Lecture 3 Summary

This was the first lecture at UW to use Tablet PCs for student submissions. This might make the lecture easier to facilitate, since the main points of interaction occurred around the classroom activities. My feeling is that there was less verbal interaction in this lecture than in the others. A description of the student activities is given elsewhere. I think that the usage of activities can follow the UW usage quite closely.

Lecture starts with an short discussion of the student submission process - including enrouraging students to work together on activities. I think we have been successful at the UW site of establishing patterns of collaboration and participation. I want to hear a lot of discussion when students are working on activities.


Activity One

The starting activity - draw something from Seattle was available at the start of class - students had generally completed it before the actual class happened. I would be happy to have the Beihang students do this before class, since I am curious as to what their image of Seattle is!



Run time discussion

At about 2 minutes a question is asked about what is the run time of the Stable Matching algorithm, and what steps are necessary to allow O(1) run time per update step.


Activity Two

The second activity was to have the students provide a definition of what it means for an algorithm to be efficient. I was hoping to use the student definitions to distinguish between "theoretical" definitions, and what it means to be "efficient in practice". The answers didn't fall as neatly into these buckets. I think you should use this activity as I did - and when you show the answers, try to distinguish between the theoretical definitions, and the practical definitions. I spent quite a bit of time discussing the answers to this activity.

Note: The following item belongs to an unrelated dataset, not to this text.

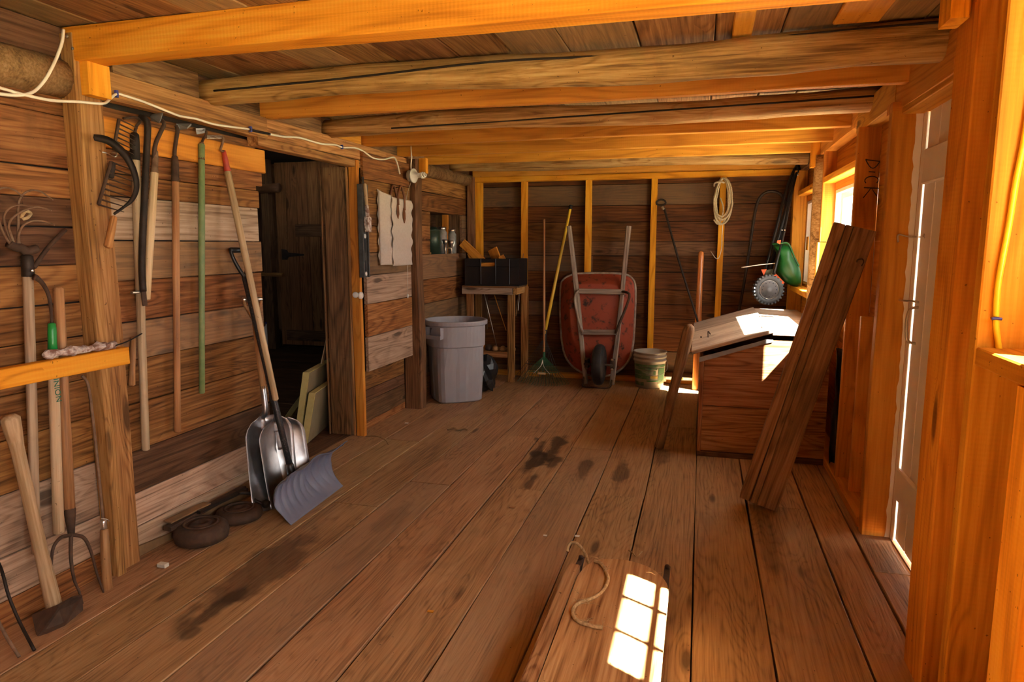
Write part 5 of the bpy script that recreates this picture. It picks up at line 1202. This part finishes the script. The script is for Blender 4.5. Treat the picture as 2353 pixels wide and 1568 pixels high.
for (y_, h_) in ((6.40, .14), (6.57, .13)):
    LATHE('stem', CHROME, t, (-2.445, y_, nz), (0, 0, 1), [(0, .022), (.01, .012), (h_*.7, .012), (h_*.75, .024), (h_, .028), (h_+.004, .02)], 12)
T('pipe', CHROME, t, [(-2.445, 6.41, nz+.05), (-2.44, 6.48, nz+.06), (-2.445, 6.56, nz+.05)], .008, 7)
o = BX('niche_board', POSTW, None, (-2.62, 5.98, nz), (-2.48, 6.12, nz+.02)); tagit(o, 'small board lying in the left end of wall niche', 'board')

# ---------------------------------------------------------- foam boards and sticks in the doorway
def panel(nm, label, cat, mat, a, b_, h, th, lean, fac=None):
    t = thing(nm, label, cat, a); a, b_ = V(a), V(b_); d = (b_-a); n_ = V((d.y, -d.x, 0)).normalized()*th
    up_ = V((lean[0], lean[1], h)); prism('slab', mat, t, [a, b_, b_+up_, a+up_*V((1, 1, 1)).length/math.sqrt(3)], n_)
    if fac: prism('facing', fac, t, [a+n_*1.01+d*.015, b_+n_*1.01-d*.015, b_+n_*1.01+up_*.985, a+n_*1.01+up_*.985+d*.015], n_*.05)
    return t
fa = P(682, 1020, 2, 0)
panel('foam_board', 'tall yellow foam board leaning in the doorway behind the shorter one', 'foam board', FOAMY, (-2.76, 4.15, 0), (-2.90, 4.75, 0), .50, .045, (.06, .06), FOAMG)
panel('foam_board', 'short yellow foam board leaning in the doorway in front of the taller one', 'foam board', FOAMY, (-2.69, 4.13, 0), (-2.85, 4.78, 0), .36, .045, (.05, .05), FOAMG)
for (nm, lb, a, b_, w_, t_2, m) in (('batten', 'thin pale batten sticking up behind the foam boards in doorway', P(722, 920, 1, 4.5), P(752, 778, 1, 4.62), .03, .01, PALEH), ('short_board', 'short pale board lying slanted on floor left of the foam boards', P(652, 975, 2, .02), P(700, 905, 2, .06), .05, .02, FOAMY),
        ('stick', 'thin upright stick on the floor of the dark room', P(652, 795, 2, .0), P(655, 735, 1, P(652, 795, 2, 0).y+.05), .06, .02, POSTW), ('stick', 'pale slat leaning at the door post in the dark room', P(631, 790, 2, .0), P(638, 735, 1, P(631, 790, 2, 0).y+.05), .03, .02, GRAYW)):
    o = B(nm, m, None, a, b_, w_, t_2, (0, 1, 0), jit=.002); tagit(o, lb, 'stick' if 'board' not in nm else 'board')
t = thing('jug', 'white plastic jug on the floor of the dark room beyond the doorway', 'jug', P(617, 795, 2, 0)); c = P(617, 795, 2, 0)
LATHE('body', WHITEP, t, c, (0, 0, 1), [(0, .08), (.01, .09), (.2, .09), (.26, .05), (.29, .025), (.31, .025)], 16); LATHE('cap', BLUEP, t, c+V((0, 0, .31)), (0, 0, 1), [(0, .03), (.025, .03)], 12)
# ---------------------------------------------------------- yellow cord on the right
t = thing('yellow_cord', 'yellow electric cable stapled down the stud at the right picture edge', 'cable', P(2295, 812, 1, 2.045))
T('cable', YELLOW, t, [P(x, y, 1, 2.044) for x, y in ((2372, 200), (2362, 270), (2349, 345), (2334, 420), (2318, 520), (2303, 600), (2293, 660), (2289, 733), (2292, 775), (2297, 812))], .0075, 10)
T('staple', BLUEP, t, [P(x, y, 1, 2.035) for x, y in ((2279, 733), (2290, 732), (2302, 734))], .004, 6)
# ---------------------------------------------------------- debris
for (nm, lb, cat, m, x, y, a, s) in (('paper_scrap', 'tiny blue and white paper scrap on floor ahead of the sled', 'scrap', PORC, 1326, 1234, .3, .012), ('pebble', 'tiny white pebble on floor left of the paper scrap', 'pebble', PORC, 1253, 1231, .2, .009), ('paper_scrap', 'small white paper scrap on floor left of trash can', 'scrap', PORC, 934, 974, .1, .014),
        ('stone', 'small pale stone on floor beside the big wooden post', 'stone', LABELW, 375, 1304, .5, .02), ('wood_chip', 'brown curled wood chip on floor in the middle foreground', 'wood chip', BROWNH, 1177, 1167, .8, .016), ('wood_chip', 'orange wood chip on floor left of the sled', 'wood chip', FRESHR, 990, 1405, .8, .012)):
    c = P(x, y, 2, 0); t = BX(nm, m, None, c+V((-s, -s*.7, .001)), c+V((s, s*.7, .004 if nm != 'stone' else .018)), jit=.003, ch=.002, seg=3); tagit(t, lb, cat)
p = P(1050, 988, 2, .004); o = T('leaf_litter', ROOT, None, [p+V((-.07, -.02, 0)), p+V((-.03, .01, .01)), p+V((.01, -.01, .0)), p+V((.05, .02, .008)), p+V((.08, .01, 0))], .006, 5); tagit(o, 'dark dry twig on floor right of the doorway', 'twig')
o = T('dry_stem', ROOT, None, [P(840, 1003, 2, .004), P(865, 1003, 2, .012), P(885, 1012, 2, .01), P(892, 1022, 2, .003)], .003, 5); tagit(o, 'thin curved dry stem on floor at the foot of door trim', 'stem')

Polynomial time complexity

Slides 7-10, 13:24-21:28
This is a discussion of the reason why polynomial time complexity is a useful notion. There are a a few quick questions that are asked to the audience, that you may wish to get local answers to (although you will need to be quick, since students answer at UW soon after the question is posed).




Activity Three: Factorial Complexity

This problem is to estimate the length of time to run an algorithm with n! question. The key is to estimate the answers - not compute them exactly. I don't want students using calculators for this. I was actually confused by the answer when I discussed this in class - and was off by a factor of 10 in the final column! (The activity summary has the answer that I was looking for). I think this activity is useful in that it does show how n! grows, and shows how impractical it would be to solve a n! problem.



Ignoring constant factors





Activity Four

The activity is to do a big Oh proof by supplying the constants to use. There are a wide range of constants that could work - so asking students to provide the constants allowed them to participate in the doing the proof.